Being Boring – International art in Reykjavík´s Living Art Museum

 

The Living Art Museum (Nýló) will open Being Boring, an exhibition about boredom at Nýló’s project space Núllið (zero), Friday 8th April at 5 pm, in Bankastræti 0, 101 Reykjavík. During the opening three students from the Iceland Art Academy will recreate and perform John Baldessari’s work I will not make any more boring art. The exhibition is curated by Gareth Bell-Jones and Gemma Lloyd.

Being Boring, an exhibition about boredom; the emotional state that is so familiar and so seemingly without value, that we tend to be dismissive of it without further consideration.

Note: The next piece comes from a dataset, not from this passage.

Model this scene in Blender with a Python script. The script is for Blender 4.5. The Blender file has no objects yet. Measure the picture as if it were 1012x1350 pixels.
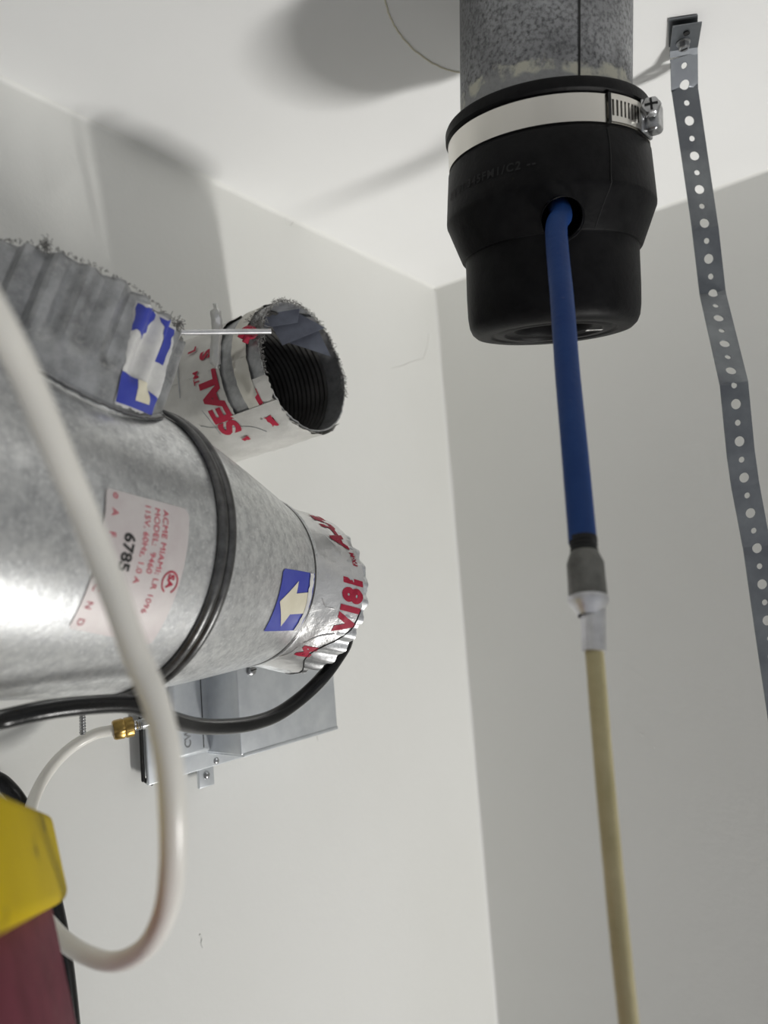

The title for this project comes from a 1990 song by the Pet Shop Boys, which was in turn inspired by a quote from Zelda Fitzgerald’s 1922 essay Eulogy on the Flapper: “She refused to be bored chiefly because she wasn’t boring”. In this exhibition we diverge from Fitzgerald’s off-hand take and suggest boredom, or a response to boredom, is central in the creative act and impulse to create. Due to advances in digital technology, many of us belong to a society in a constant state of distraction; a culture where the state of existential boredom has been accelerated without us necessarily feeling bored. Including work by John Baldessari, Phil Coy, Lucy Clout, Emma Hart, William Hunt, Sam Porritt and Peter Wächtler, this exhibition brings together artists exploring different approaches and responses to boredom in their work and examines this deceptively complex emotional state.

With the participation of students of the Iceland Academy of the Arts, Being Boring presents a recreation of John Baldessari’s seminal 1971 ‘punishment piece’ I Will Not Make Any More Boring Art. Originally commissioned by the Nova Scotia College of Art & Design in Halifax, Canada, Baldessari asked student volunteers to write the phrase—drawn from the margins of his personal notebooks—on the walls of the gallery for the duration of the exhibition. While the repetitive, mundane exercise of re-writing a phrase served as a means to instil an important value in the students, it also conflicted with the instruction itself—to not make boring art. This recreation remains faithful to the artist’s same instructions some 45 years ago and will continue to be added to over the course of the show.